The rideshare concern just ran into a historically bearish trendline on the charts
This commentary first appeared on Forbes Great Speculations, where Schaeffer's Investment Research is a regular contributor.
Rideshare concern Lyft Inc (NASDAQ:LYFT) is underperforming on the charts, sporting a nearly 55% year-to-date deficit. Following a massive post-earnings bear gap in May, the shares hit an all-time low of $11.93 on July 13. And though the company’s most recent earnings report has helped LYFT cover some lost ground, a study from Schaeffer’s Senior Quantitative Analyst Rocky White shows the stock just ran into a trendline that has been a bearish indicator in the past.
According to White’s study, LYFT is within one standard deviation of its 80-day moving average for the sixth time in the last three years. After the last five signals, the equity was lower one month later 80% of the time, averaging a 10.5% loss for that period. A comparable move from the stock’s current perch of $19.32 would place it just above the $17 mark.
Of the 25 analysts in coverage, 15 carry a “strong buy” rating on Lyft stock, while 10 say “hold.” Meanwhile, the 12-month consensus price target of $33.87 is a whopping 74% premium to current levels, leaving plenty of room for price-target cuts and/or downgrades in the future.
An unwinding of optimism amongst short-term options traders could also have bearish implications.
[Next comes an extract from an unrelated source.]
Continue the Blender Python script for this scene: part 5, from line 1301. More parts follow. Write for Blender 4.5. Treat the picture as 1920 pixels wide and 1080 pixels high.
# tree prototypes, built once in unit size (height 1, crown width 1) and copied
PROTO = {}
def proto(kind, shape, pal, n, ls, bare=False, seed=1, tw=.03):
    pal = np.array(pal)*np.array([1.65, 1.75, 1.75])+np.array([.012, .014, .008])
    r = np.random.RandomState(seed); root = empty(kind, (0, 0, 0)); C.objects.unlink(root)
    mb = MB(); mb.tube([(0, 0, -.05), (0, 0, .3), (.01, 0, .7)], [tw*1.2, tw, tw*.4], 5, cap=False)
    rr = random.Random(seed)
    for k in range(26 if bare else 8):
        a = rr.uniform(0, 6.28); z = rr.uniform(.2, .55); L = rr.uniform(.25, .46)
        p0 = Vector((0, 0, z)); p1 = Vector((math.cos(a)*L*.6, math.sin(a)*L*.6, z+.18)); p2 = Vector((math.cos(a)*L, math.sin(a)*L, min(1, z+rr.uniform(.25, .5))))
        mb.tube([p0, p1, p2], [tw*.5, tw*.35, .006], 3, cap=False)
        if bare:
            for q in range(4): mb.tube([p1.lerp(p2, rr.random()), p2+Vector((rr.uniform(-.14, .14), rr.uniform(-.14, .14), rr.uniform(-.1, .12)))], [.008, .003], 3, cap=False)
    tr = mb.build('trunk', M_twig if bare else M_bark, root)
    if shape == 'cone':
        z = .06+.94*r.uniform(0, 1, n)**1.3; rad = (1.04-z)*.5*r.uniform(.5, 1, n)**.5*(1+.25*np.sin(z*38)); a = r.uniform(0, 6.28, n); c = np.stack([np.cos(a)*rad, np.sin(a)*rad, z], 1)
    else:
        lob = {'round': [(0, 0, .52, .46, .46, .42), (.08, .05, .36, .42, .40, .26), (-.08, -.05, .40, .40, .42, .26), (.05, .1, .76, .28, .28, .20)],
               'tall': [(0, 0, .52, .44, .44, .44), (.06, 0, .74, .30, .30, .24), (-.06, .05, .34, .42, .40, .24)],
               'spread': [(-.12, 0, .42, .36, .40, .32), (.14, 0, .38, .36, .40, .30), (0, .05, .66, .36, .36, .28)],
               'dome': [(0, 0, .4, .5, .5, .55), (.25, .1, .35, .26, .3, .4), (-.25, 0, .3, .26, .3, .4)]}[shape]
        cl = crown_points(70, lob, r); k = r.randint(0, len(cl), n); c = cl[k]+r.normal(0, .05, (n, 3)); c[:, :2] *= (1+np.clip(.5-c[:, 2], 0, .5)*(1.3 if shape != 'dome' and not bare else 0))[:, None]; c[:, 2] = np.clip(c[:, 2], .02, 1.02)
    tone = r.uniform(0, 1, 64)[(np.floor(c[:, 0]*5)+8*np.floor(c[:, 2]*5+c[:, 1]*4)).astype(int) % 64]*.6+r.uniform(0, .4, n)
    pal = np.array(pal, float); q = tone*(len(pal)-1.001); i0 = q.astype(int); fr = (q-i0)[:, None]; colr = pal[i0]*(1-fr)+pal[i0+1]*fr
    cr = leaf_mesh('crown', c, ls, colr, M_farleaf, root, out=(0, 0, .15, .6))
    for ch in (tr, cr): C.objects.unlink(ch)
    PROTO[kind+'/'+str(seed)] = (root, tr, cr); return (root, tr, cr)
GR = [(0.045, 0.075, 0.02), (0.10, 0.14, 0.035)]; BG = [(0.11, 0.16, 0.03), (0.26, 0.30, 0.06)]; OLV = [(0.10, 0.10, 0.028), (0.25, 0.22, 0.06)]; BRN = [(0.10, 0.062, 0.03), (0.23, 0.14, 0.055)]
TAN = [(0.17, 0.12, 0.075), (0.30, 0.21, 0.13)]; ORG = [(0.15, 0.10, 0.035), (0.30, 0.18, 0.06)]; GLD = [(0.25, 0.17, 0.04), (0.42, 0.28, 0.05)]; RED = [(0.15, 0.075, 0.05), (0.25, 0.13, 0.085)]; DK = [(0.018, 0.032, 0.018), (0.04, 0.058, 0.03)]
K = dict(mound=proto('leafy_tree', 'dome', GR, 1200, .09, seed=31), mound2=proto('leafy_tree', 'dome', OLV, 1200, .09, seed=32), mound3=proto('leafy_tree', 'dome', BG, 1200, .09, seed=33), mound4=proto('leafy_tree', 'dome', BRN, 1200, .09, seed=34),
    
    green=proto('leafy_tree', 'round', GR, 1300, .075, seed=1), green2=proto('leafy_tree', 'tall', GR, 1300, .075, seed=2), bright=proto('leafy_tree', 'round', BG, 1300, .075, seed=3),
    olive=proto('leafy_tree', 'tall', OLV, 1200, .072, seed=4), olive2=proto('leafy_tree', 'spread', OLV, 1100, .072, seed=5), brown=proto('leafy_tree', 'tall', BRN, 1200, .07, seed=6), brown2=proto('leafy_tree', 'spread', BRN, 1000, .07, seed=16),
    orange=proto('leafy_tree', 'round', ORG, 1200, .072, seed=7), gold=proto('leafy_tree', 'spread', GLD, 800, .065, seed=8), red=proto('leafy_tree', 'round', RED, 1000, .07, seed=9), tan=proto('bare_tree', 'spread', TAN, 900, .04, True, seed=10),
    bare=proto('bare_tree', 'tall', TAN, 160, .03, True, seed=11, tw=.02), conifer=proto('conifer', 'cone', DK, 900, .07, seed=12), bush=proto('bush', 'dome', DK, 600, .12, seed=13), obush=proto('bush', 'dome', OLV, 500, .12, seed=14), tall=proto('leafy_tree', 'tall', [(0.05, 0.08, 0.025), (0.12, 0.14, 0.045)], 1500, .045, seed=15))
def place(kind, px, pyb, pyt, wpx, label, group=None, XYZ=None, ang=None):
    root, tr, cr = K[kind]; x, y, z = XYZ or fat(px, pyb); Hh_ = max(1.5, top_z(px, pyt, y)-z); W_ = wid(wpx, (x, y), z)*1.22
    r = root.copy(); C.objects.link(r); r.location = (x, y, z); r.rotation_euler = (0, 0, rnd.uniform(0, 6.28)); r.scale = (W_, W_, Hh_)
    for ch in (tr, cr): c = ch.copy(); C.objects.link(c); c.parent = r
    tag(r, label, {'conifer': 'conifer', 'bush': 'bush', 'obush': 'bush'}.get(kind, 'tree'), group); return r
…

This is per LYFT's Schaeffer's put/call open interest ratio (SOIR) of 0.67 that ranks higher than just 17% of readings in its annual range, which implies these traders are operating with a call-bias.
Meanwhile, Lyft stock is sporting relatively cheap options at the moment. This is per the equity’s Schaeffer’s Volatility Index (SVI) of 67%, which ranks in the relatively low 33rd percentile of readings from the past year.